Nadine recurving as Global Hawk surveys its environment

Nadine has been on the TS-hurricane threshold (60kts) for about 36 hours now, and probably won't change much in the coming days as it recurves to the north and begins its extratropical transition. 

Track guidance is in good agreement on a path toward the Azores in about 6 days, perhaps as a hurricane, perhaps as a tropical storm, or perhaps as a potent extratropical storm (somewhere in the 50-70kt ballpark by the time it reaches the islands).  The NHC 5-day forecast is shown by the thick green line, while various models are shown by the thin multi-colored lines.  The Azores islands are labeled for reference.


The big NASA field program, HS3, is sending the Global Hawk unmanned aircraft to survey Nadine today, releasing 69 dropsondes in a 15x15 degree "lawnmower pattern" around the storm to get a detailed picture of the near-storm environment.  The state-of-the-art plane took off from Wallops at 10:00am EDT this morning, and will fly over Nadine until tomorrow morning at 6:15am.


Aside from Nadine, the basin is amazingly quiet for the second week of September.  There is an easterly wave centered right on the African coast that some global models (e.g. GFS and FIM) develop ever so slightly, while the others show it doing nothing.  We certainly have time to watch it and see if it's worth another mention.
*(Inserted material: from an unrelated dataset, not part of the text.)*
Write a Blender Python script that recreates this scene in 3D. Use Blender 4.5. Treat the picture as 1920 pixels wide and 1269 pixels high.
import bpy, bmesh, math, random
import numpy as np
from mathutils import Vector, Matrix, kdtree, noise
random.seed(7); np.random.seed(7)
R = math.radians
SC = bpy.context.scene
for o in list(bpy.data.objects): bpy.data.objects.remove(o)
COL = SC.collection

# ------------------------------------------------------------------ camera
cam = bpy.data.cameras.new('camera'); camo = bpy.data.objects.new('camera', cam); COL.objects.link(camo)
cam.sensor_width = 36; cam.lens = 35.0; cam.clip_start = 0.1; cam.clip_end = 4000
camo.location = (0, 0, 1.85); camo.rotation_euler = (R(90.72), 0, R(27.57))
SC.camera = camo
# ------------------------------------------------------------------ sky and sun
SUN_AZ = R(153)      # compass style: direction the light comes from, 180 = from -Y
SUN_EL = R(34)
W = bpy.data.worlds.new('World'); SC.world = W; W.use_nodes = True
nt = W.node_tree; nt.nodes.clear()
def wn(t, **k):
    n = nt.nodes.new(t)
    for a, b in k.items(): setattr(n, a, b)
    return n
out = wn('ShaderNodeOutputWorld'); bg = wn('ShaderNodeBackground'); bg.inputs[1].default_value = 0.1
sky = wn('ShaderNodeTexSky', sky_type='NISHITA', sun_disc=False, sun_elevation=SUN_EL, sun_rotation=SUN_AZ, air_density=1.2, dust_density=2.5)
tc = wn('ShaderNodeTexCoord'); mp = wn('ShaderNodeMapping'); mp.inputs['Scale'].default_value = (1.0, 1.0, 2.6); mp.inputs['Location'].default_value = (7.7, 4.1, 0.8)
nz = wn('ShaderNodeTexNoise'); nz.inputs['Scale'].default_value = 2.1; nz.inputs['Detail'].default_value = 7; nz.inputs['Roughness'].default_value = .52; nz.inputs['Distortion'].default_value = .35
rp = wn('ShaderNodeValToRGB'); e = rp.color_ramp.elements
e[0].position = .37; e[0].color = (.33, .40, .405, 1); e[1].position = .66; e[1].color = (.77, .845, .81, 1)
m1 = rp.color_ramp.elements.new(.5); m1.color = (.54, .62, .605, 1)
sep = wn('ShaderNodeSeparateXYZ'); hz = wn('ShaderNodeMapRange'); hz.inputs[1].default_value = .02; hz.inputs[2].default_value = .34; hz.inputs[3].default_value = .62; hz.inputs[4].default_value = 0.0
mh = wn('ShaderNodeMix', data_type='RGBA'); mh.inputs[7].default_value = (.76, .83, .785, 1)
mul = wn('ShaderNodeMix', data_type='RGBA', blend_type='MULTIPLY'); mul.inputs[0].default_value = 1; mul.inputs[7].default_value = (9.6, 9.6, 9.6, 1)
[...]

The ACE (Accumulated Cyclone Energy) stands at 80.6 as of this morning, which is about 139% of what an average season would be at on this date.  This time of year, every day without a hurricane (or multiple hurricanes for that matter) lets 2012's ACE loose ground against the average because climatologically, ACE racks up real fast in mid-September.  We're very close to the ACE we had in 2010 and 2011 on this date.